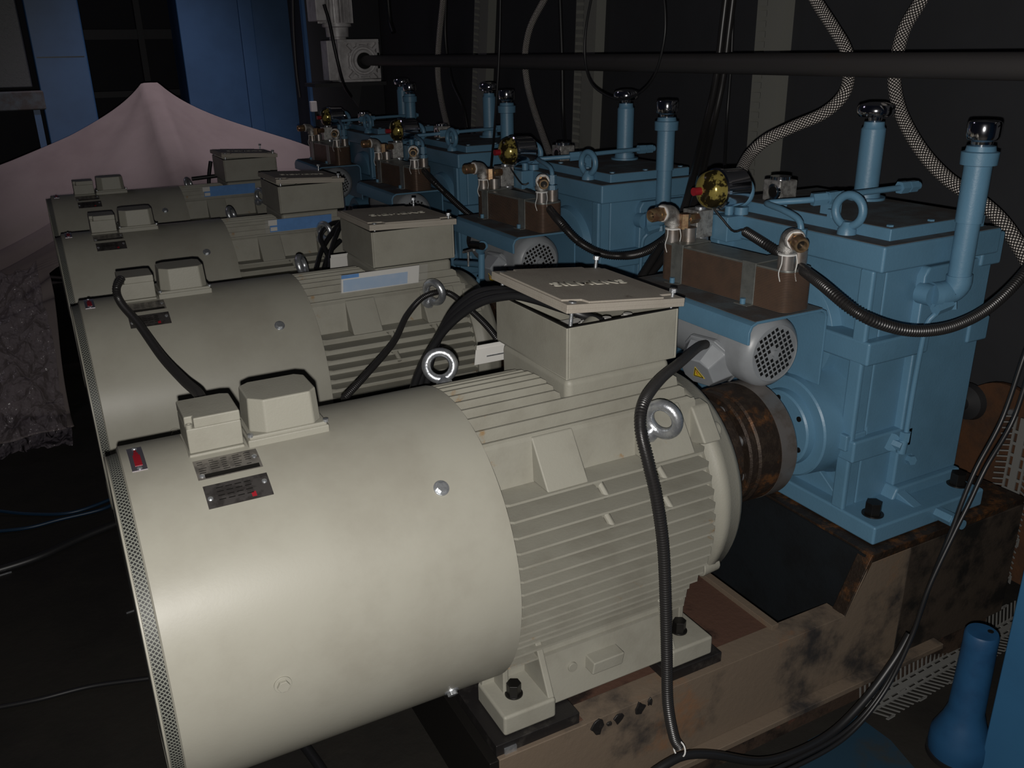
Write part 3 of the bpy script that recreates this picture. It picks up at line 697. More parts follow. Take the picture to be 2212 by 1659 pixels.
# ================================================================= PLATE COOLER on the bracket
def make_cooler():
    t = thing('plate_cooler', 'nearest copper plate heat exchanger standing on the blue bracket', 'heat exchanger', (1.386, .15, .335), 'plate heat exchangers')
    body = MB(); x0, x1, y0, y1 = 1.345, 1.432, -.055, .355
    def rr(x0, x1, y0, y1, r, n=6):
        out = []
        for cx, cy, a0 in ((x1-r, y0+r, -90), (x1-r, y1-r, 0), (x0+r, y1-r, 90), (x0+r, y0+r, 180)):
            for i in range(n+1):
                a = R(a0+90*i/n); out.append((cx+r*math.cos(a), cy+r*math.sin(a)))
        return out
    N = 25; z0, z1 = .3352, .425; ring = []
    for i in range(N):
        za, zb = z0+(z1-z0)*i/N, z0+(z1-z0)*(i+1)/N; h = zb-za
        for z, off in ((za, .0028), (za+h*.28, 0), (za+h*.72, 0), (zb, .0028)):
            ring.append([(x, y, z) for x, y in rr(x0+off, x1-off, y0+off, y1-off, .022)])
    n = len(ring[0]); vs = [p for r_ in ring for p in r_]; fs = []
    for k in range(len(ring)-1):
        for i in range(n): fs.append((k*n+i, k*n+(i+1) % n, (k+1)*n+(i+1) % n, (k+1)*n+i))
    fs.append(tuple(range(n))); fs.append(tuple(range((len(ring)-1)*n, len(ring)*n)))
    body.add(vs, fs); pk = part(t, 'plate_pack', 'copper', body, sharp=20)
    part(t, 'end_plate', 'straps', MB().prism(rr(x0+.001, x1-.001, y0+.001, y1-.001, .022), 'z', .4245, .4295), .001)
    for y in (.055, .290):
        s_ = MB().prism([(x0-.022, .3352), (x0-.022, .3378), (x0-.0045, .3378), (x0-.003, .340), (x0-.003, .4325), (x1+.003, .4325), (x1+.003, .3378), (x1+.022, .3378), (x1+.022, .3352), (x1+.0005, .3352), (x1+.0005, .430), (x0-.0005, .430), (x0-.0005, .3352)], 'y', y-.020, y+.020)
        st = part(t, 'clamp_strap', 'straps', s_, .0005)
        part(st, 'strap_bolt', 'blue', MB().cyl((x0-.014, y, .3375), (x0-.014, y, .350), .0065, n=14))
    for (x, y, h) in ((1.3645, -.030, .461), (1.411, -.022, .464), (1.3655, .334, .461), (1.392, .305, .466)):
        part(t, 'nipple', 'steel', MB().lathe([(.4290, .0), (.4290, .0190), (h, .0190), (h, .015), (h-.004, 0)], (x, y, 0), (0, 0, 1), 28))
    # two iron elbows with thread tape and brass unions
    for (x, y, d) in ((1.3645, -.030, Vector((-.55, -1, -.12))), (1.3655, .334, Vector((-1, -.05, -.03)))):
        d = d.normalized(); zb = .480; br = .024
        mb = MB().cyl((x, y, .458), (x, y, .476), .0145, n=20)
        path = [(x, y, .472), (x, y, zb)]
        for i in range(1, 7):
            a = R(15*i); path.append(Vector((x, y, zb))+d*(br*(1-math.cos(a)))+Vector((0, 0, br*math.sin(a))))
        path.append(Vector(path[-1])+d*.010)
        mb.tube(path, .0195, 24)
        mb.lathe([(0, 0), (0, .0215), (.007, .0215), (.007, 0)], (x, y, .470), (0, 0, 1), 24)
        e = Vector(path[-1]); mb.lathe([(0, 0), (0, .0220), (.006, .0220), (.006, 0)], e-d*.003, d, 24)
        el = part(t, 'pipe_elbow', 'iron', mb, sharp=50)
        part(el, 'thread_tape', 'ptfe', MB().lathe([(.4605, .0), (.4605, .0200), (.4635, .0202), (.4645, .013)], (x, y, 0), (0, 0, 1), 24))
        part(el, 'thread_tape', 'ptfe', MB().lathe([(0, .012), (0, .0195), (.004, .0195), (.004, .012)], e+d*.0035, d, 24))
        for w in ((-.020, -.004), (.004, -.021)):
            part(el, 'tape_tail', 'ptfe', MB().tube(catmull([Vector((x+w[0], y+w[1], .464)), Vector((x+w[0]*1.12, y+w[1]*1.1-.002, .445)), Vector((x+w[0]*1.25-.002, y+w[1]*1.1, .425)), Vector((x+w[0]*1.2+.003, y+w[1]*1.15, .405))], .006), .0011, 6))
        part(el, 'brass_union', 'brass', MB().hexn(e+d*.006, e+d*.021, .0185).lathe([(.020, .012), (.020, .0165), (.040, .0165), (.044, .0145), (.044, .0105), (.028, .010)], e, d, 24))
        part(el, 'bore', 'black', MB().cyl(e+d*.027, e+d*.030, .0108, n=18))
    return t
cooler = make_cooler(); cooler.location.x = 1.373; cooler.rotation_euler.z = R(4.2); coolers = [cooler]
for k in (1, 2, 3): coolers.append(dup(cooler, S*k, ['', 'second copper plate heat exchanger, on the second gearbox bracket', 'third copper plate heat exchanger, darker, on the third bracket', 'farthest copper plate heat exchanger, beside the blue column edge'][k]))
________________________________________
Task:
Transcribe all of the material exactly, leaving out whatever pictures it contains.

Reply:
Write part 3 of the bpy script that recreates this picture. It picks up at line 697. More parts follow. Take the picture to be 2212 by 1659 pixels.
# ================================================================= PLATE COOLER on the bracket
def make_cooler():
    t = thing('plate_cooler', 'nearest copper plate heat exchanger standing on the blue bracket', 'heat exchanger', (1.386, .15, .335), 'plate heat exchangers')
    body = MB(); x0, x1, y0, y1 = 1.345, 1.432, -.055, .355
    def rr(x0, x1, y0, y1, r, n=6):
        out = []
        for cx, cy, a0 in ((x1-r, y0+r, -90), (x1-r, y1-r, 0), (x0+r, y1-r, 90), (x0+r, y0+r, 180)):
            for i in range(n+1):
                a = R(a0+90*i/n); out.append((cx+r*math.cos(a), cy+r*math.sin(a)))
        return out
    N = 25; z0, z1 = .3352, .425; ring = []
    for i in range(N):
        za, zb = z0+(z1-z0)*i/N, z0+(z1-z0)*(i+1)/N; h = zb-za
        for z, off in ((za, .0028), (za+h*.28, 0), (za+h*.72, 0), (zb, .0028)):
            ring.append([(x, y, z) for x, y in rr(x0+off, x1-off, y0+off, y1-off, .022)])
    n = len(ring[0]); vs = [p for r_ in ring for p in r_]; fs = []
    for k in range(len(ring)-1):
        for i in range(n): fs.append((k*n+i, k*n+(i+1) % n, (k+1)*n+(i+1) % n, (k+1)*n+i))
    fs.append(tuple(range(n))); fs.append(tuple(range((len(ring)-1)*n, len(ring)*n)))
    body.add(vs, fs); pk = part(t, 'plate_pack', 'copper', body, sharp=20)
    part(t, 'end_plate', 'straps', MB().prism(rr(x0+.001, x1-.001, y0+.001, y1-.001, .022), 'z', .4245, .4295), .001)
    for y in (.055, .290):
        s_ = MB().prism([(x0-.022, .3352), (x0-.022, .3378), (x0-.0045, .3378), (x0-.003, .340), (x0-.003, .4325), (x1+.003, .4325), (x1+.003, .3378), (x1+.022, .3378), (x1+.022, .3352), (x1+.0005, .3352), (x1+.0005, .430), (x0-.0005, .430), (x0-.0005, .3352)], 'y', y-.020, y+.020)
        st = part(t, 'clamp_strap', 'straps', s_, .0005)
        part(st, 'strap_bolt', 'blue', MB().cyl((x0-.014, y, .3375), (x0-.014, y, .350), .0065, n=14))
    for (x, y, h) in ((1.3645, -.030, .461), (1.411, -.022, .464), (1.3655, .334, .461), (1.392, .305, .466)):
        part(t, 'nipple', 'steel', MB().lathe([(.4290, .0), (.4290, .0190), (h, .0190), (h, .015), (h-.004, 0)], (x, y, 0), (0, 0, 1), 28))
    # two iron elbows with thread tape and brass unions
    for (x, y, d) in ((1.3645, -.030, Vector((-.55, -1, -.12))), (1.3655, .334, Vector((-1, -.05, -.03)))):
        d = d.normalized(); zb = .480; br = .024
        mb = MB().cyl((x, y, .458), (x, y, .476), .0145, n=20)
        path = [(x, y, .472), (x, y, zb)]
        for i in range(1, 7):
            a = R(15*i); path.append(Vector((x, y, zb))+d*(br*(1-math.cos(a)))+Vector((0, 0, br*math.sin(a))))
        path.append(Vector(path[-1])+d*.010)
        mb.tube(path, .0195, 24)
        mb.lathe([(0, 0), (0, .0215), (.007, .0215), (.007, 0)], (x, y, .470), (0, 0, 1), 24)
        e = Vector(path[-1]); mb.lathe([(0, 0), (0, .0220), (.006, .0220), (.006, 0)], e-d*.003, d, 24)
        el = part(t, 'pipe_elbow', 'iron', mb, sharp=50)
        part(el, 'thread_tape', 'ptfe', MB().lathe([(.4605, .0), (.4605, .0200), (.4635, .0202), (.4645, .013)], (x, y, 0), (0, 0, 1), 24))
        part(el, 'thread_tape', 'ptfe', MB().lathe([(0, .012), (0, .0195), (.004, .0195), (.004, .012)], e+d*.0035, d, 24))
        for w in ((-.020, -.004), (.004, -.021)):
            part(el, 'tape_tail', 'ptfe', MB().tube(catmull([Vector((x+w[0], y+w[1], .464)), Vector((x+w[0]*1.12, y+w[1]*1.1-.002, .445)), Vector((x+w[0]*1.25-.002, y+w[1]*1.1, .425)), Vector((x+w[0]*1.2+.003, y+w[1]*1.15, .405))], .006), .0011, 6))
        part(el, 'brass_union', 'brass', MB().hexn(e+d*.006, e+d*.021, .0185).lathe([(.020, .012), (.020, .0165), (.040, .0165), (.044, .0145), (.044, .0105), (.028, .010)], e, d, 24))
        part(el, 'bore', 'black', MB().cyl(e+d*.027, e+d*.030, .0108, n=18))
    return t
cooler = make_cooler(); cooler.location.x = 1.373; cooler.rotation_euler.z = R(4.2); coolers = [cooler]
for k in (1, 2, 3): coolers.append(dup(cooler, S*k, ['', 'second copper plate heat exchanger, on the second gearbox bracket', 'third copper plate heat exchanger, darker, on the third bracket', 'farthest copper plate heat exchanger, beside the blue column edge'][k]))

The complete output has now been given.